Wide-Field Survey of Globular Clusters in M31. II. Kinematics of the Globular Cluster System**Based on observations with the Kitt Peak National Observatory, National Optical Astronomy Observatory, which is operated by the Association of Universities for Research in Astronomy (AURA), Inc., under cooperative agreement with the National Science Foundation.

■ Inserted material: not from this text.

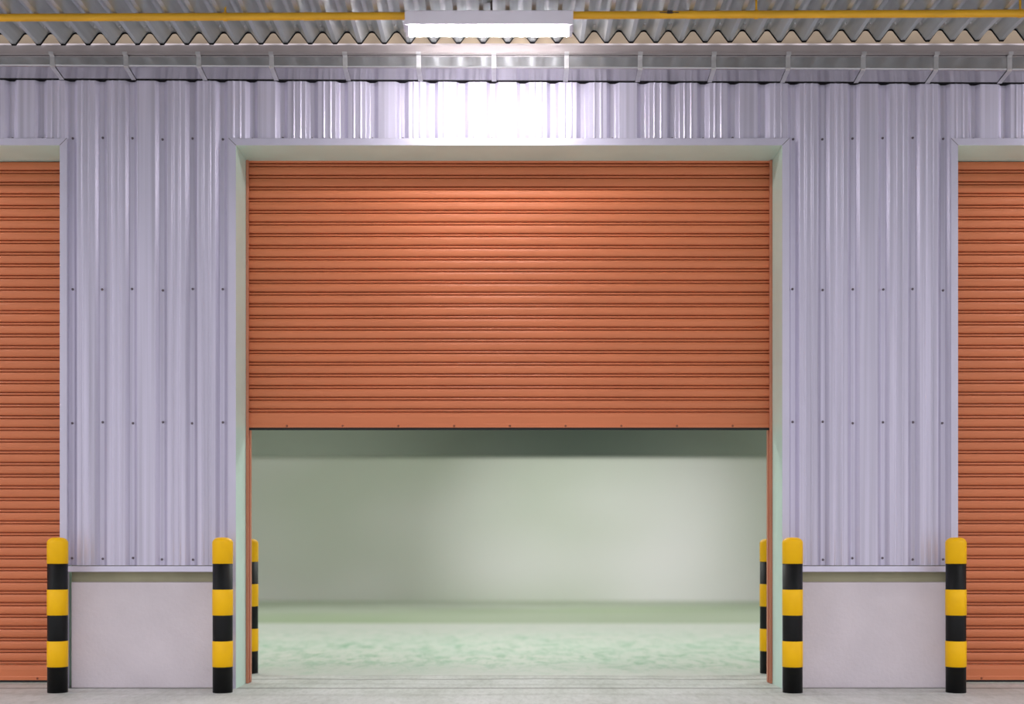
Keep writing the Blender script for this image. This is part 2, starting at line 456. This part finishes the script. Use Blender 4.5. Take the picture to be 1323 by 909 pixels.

We present a kinematic analysis of the globular cluster (GC) system in M31, using the velocity data for 504 GCs including those for 150 GCs in our wide-field survey. The all GC system shows strong rotation, with rotation amplitude of vrot ∼ 190 km s−1, and weak rotation persists even for the outermost samples at | Y| ⩾ 5 kpc, where Y represents the projected distance from the major axis. The rotation-corrected velocity dispersion for the GC system is estimated to be σp,r ∼ 130 km s−1, and it increases from σp,r ∼ 120 km s−1 at | Y| < 1 kpc to σp,r ∼ 150 km s−1 at | Y| ⩾ 5 kpc. These results are very similar to those for the metal-poor GCs. This shows that there is a dynamically hot halo in M31 that is rotating but primarily pressure-supported. We have identified 50 “friendless” GCs, and they appear to rotate around the major axis of M31. Both metal-rich GCs and metal-poor GCs show strong rotation in the inner region. The rotation for the faint GCs is stronger than that for the bright GCs. We have identified 56 GCs and GC candidates with X-ray detection including 39 GCs with measured velocities. The majority of X-ray-emitting GCs follow the disk rotation. We have derived a rotation curve of M31 using the GCs at | Y| ⩽ 0.6 kpc. We have estimated the dynamical mass of M31 using “Projected Mass Estimator (PME)” and “Tracer Mass Estimator (TME)” as MPME = 5.5+ 0.4−0.3 × 1011 M☉ out to a radius of ~55 kpc and MTME = 19.2+ 1.4−1.3 × 1011 M☉ for a radius of ~100 kpc, respectively. We finally discuss the implication of these results and compare the kinematics of GCs with that of planetary nebulae in M31.